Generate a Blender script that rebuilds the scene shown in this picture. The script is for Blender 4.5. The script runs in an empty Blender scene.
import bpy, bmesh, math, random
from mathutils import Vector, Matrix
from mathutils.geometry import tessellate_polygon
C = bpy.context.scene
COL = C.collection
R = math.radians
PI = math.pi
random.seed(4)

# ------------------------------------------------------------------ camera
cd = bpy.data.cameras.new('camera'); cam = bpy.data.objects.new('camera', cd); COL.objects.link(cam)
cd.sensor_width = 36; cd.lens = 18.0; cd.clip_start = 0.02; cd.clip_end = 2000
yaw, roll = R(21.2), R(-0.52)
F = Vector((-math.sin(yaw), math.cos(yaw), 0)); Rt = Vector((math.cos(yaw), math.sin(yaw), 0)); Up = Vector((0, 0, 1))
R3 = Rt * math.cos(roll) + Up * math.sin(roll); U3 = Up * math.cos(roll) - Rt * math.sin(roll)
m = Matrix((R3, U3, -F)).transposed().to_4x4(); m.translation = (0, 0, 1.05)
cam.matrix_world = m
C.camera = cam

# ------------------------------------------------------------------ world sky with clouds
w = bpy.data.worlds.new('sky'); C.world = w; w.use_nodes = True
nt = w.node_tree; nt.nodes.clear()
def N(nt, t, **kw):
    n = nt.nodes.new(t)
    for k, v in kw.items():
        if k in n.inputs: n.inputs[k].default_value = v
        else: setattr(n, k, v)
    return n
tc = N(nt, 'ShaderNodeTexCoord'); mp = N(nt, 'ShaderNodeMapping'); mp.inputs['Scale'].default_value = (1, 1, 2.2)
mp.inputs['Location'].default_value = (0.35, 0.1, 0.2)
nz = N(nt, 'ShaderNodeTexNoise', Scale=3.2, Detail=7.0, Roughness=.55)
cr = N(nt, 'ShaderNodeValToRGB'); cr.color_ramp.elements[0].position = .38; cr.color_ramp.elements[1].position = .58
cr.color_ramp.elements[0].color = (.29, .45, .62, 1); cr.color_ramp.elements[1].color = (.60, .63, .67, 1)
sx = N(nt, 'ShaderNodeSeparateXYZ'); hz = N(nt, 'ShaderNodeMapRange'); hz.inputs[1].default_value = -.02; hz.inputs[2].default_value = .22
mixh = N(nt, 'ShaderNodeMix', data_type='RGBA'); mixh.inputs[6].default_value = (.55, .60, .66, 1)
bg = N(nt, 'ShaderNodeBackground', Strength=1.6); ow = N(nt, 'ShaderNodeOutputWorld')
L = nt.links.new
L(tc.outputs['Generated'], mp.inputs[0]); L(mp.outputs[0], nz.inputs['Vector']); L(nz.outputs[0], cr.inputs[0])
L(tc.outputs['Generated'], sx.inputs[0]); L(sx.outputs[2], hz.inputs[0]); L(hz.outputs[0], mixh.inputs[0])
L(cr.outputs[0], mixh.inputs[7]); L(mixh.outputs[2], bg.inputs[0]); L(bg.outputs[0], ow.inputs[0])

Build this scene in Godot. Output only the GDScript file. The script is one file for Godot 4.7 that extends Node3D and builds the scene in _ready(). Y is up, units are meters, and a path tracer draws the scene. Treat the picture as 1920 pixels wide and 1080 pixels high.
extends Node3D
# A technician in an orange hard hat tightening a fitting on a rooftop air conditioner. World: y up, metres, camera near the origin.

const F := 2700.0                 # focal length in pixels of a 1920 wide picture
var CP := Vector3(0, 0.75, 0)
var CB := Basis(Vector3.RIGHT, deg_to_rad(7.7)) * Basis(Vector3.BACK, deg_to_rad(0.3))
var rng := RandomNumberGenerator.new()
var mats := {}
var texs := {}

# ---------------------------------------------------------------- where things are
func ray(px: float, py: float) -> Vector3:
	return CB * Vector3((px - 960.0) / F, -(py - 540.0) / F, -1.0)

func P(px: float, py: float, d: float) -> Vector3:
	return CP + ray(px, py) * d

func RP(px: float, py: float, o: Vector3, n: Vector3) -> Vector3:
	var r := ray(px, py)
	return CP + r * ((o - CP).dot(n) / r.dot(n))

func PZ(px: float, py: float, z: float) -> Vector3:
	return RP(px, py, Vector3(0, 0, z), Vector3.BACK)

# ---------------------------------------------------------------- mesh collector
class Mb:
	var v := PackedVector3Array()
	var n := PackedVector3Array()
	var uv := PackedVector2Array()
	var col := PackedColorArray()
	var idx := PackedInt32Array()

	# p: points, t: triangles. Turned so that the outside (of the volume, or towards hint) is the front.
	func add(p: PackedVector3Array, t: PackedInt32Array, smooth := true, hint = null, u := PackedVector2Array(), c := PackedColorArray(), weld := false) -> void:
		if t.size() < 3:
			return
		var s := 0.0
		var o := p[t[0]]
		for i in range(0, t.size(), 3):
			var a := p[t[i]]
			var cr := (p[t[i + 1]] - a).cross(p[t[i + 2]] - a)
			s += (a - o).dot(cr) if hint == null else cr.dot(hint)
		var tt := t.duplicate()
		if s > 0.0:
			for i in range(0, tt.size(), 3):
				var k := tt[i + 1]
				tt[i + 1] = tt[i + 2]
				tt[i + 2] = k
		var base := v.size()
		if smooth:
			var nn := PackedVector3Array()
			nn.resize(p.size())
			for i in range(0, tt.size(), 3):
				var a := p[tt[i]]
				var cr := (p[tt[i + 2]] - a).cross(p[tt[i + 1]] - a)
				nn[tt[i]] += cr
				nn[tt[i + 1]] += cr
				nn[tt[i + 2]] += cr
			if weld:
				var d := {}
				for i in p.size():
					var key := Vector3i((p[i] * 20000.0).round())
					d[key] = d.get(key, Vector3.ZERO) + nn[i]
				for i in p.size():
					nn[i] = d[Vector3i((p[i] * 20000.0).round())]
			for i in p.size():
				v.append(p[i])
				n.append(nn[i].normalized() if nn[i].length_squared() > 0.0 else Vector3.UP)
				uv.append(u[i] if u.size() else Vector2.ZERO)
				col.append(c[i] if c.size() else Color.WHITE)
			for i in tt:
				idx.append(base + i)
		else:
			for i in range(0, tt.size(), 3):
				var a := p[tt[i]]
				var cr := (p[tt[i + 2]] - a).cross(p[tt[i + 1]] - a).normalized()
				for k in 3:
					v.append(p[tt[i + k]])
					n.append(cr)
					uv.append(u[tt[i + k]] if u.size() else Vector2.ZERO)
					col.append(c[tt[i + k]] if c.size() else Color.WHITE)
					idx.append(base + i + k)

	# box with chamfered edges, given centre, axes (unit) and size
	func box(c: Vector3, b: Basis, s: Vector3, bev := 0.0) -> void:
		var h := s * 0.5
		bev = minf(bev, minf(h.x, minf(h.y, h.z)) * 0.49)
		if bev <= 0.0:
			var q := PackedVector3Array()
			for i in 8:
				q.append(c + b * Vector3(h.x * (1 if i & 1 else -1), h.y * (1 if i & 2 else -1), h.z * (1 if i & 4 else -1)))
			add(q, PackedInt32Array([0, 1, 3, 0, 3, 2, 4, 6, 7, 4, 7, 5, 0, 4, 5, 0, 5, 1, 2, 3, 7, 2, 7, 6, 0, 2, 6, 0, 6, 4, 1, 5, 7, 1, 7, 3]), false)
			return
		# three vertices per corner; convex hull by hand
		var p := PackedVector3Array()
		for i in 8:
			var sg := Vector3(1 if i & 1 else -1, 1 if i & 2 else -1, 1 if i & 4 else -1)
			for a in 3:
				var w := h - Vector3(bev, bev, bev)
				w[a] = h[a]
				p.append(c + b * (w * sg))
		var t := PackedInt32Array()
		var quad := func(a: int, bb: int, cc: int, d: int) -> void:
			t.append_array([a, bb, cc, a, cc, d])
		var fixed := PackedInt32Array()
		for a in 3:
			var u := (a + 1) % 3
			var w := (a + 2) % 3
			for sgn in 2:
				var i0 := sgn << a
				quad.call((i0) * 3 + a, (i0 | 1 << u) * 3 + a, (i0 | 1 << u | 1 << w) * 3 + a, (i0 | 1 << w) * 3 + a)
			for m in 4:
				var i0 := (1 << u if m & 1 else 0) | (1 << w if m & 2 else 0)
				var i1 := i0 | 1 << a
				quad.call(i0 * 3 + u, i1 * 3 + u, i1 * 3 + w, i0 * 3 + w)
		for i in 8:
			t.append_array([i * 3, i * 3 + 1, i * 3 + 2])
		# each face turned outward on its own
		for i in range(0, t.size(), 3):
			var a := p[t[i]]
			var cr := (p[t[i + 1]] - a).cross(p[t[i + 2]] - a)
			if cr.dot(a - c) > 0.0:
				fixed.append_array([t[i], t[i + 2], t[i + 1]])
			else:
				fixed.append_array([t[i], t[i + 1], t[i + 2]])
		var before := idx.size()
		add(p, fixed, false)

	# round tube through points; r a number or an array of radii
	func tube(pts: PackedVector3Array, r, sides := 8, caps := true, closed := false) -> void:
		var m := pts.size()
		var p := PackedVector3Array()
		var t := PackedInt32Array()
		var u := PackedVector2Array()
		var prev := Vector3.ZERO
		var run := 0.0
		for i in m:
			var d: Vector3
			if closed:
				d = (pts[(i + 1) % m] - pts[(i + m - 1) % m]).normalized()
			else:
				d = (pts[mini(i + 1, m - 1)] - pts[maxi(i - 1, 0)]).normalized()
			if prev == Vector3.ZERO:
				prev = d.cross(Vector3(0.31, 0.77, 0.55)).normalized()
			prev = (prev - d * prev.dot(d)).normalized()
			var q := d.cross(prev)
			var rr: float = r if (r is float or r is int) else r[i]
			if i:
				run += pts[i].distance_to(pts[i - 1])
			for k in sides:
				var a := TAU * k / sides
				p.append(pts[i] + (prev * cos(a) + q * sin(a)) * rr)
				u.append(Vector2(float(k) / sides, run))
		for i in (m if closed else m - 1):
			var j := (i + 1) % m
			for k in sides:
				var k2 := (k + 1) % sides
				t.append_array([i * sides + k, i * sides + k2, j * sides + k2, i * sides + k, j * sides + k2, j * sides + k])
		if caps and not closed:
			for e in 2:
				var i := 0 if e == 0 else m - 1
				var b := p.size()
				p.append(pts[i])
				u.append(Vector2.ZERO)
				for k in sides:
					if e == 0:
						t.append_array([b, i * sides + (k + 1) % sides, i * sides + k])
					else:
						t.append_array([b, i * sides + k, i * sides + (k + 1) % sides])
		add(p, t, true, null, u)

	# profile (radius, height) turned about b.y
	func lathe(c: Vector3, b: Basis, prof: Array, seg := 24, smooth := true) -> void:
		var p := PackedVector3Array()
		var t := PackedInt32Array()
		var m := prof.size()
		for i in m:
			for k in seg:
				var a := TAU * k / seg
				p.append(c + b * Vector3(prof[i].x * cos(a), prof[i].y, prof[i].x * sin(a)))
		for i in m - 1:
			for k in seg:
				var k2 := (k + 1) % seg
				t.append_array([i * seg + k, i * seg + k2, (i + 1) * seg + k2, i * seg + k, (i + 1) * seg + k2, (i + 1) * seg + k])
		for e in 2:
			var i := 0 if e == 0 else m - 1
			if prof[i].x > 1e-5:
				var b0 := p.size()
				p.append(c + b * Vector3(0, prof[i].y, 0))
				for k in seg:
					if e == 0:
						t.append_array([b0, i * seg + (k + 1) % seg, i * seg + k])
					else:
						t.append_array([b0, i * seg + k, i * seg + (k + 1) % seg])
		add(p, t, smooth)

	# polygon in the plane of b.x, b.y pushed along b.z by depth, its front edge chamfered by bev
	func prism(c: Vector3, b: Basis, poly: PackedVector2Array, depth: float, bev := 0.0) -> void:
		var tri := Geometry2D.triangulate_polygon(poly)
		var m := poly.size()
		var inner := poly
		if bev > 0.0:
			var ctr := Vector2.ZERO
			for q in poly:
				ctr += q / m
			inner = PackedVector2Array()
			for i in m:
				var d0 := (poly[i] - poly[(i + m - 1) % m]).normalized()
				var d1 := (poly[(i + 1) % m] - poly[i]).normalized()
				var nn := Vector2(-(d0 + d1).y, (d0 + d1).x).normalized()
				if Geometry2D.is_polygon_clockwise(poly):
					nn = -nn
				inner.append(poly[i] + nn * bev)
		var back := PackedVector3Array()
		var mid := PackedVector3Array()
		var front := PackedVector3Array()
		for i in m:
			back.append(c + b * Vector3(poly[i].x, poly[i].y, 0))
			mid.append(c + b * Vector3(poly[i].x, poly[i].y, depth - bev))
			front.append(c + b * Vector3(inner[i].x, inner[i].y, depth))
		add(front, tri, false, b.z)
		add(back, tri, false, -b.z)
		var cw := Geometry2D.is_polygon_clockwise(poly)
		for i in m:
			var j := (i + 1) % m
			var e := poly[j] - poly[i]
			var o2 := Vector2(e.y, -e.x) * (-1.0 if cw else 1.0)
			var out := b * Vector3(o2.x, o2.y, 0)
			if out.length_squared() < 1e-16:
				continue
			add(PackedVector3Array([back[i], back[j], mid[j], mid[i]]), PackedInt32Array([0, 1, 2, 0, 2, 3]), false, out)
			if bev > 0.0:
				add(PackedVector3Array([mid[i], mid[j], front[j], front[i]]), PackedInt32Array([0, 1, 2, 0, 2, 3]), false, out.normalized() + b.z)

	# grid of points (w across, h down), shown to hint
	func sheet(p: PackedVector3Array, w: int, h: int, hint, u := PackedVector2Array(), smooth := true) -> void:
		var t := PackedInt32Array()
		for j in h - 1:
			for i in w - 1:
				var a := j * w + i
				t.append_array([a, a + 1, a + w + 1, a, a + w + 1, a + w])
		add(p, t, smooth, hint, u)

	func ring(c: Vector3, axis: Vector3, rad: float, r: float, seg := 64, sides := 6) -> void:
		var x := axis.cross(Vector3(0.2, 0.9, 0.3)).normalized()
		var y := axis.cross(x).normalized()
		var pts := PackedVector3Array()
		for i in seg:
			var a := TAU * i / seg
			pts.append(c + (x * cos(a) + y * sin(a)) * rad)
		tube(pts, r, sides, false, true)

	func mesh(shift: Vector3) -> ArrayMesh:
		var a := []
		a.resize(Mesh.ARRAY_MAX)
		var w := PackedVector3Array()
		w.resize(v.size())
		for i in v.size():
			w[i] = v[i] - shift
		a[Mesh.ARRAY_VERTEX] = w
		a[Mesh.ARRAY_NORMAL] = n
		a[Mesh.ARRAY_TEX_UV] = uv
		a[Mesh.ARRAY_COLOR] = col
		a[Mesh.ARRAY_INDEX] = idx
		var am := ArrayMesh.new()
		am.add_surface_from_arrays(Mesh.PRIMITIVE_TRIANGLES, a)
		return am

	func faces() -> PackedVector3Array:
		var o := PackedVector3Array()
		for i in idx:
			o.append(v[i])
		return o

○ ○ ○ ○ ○

Go through the records and show every line with the string "shown" in it.

Output:
Generate a Blender script that rebuilds the scene shown in this picture. The script is for Blender 4.5. The script runs in an empty Blender scene.
	# grid of points (w across, h down), shown to hint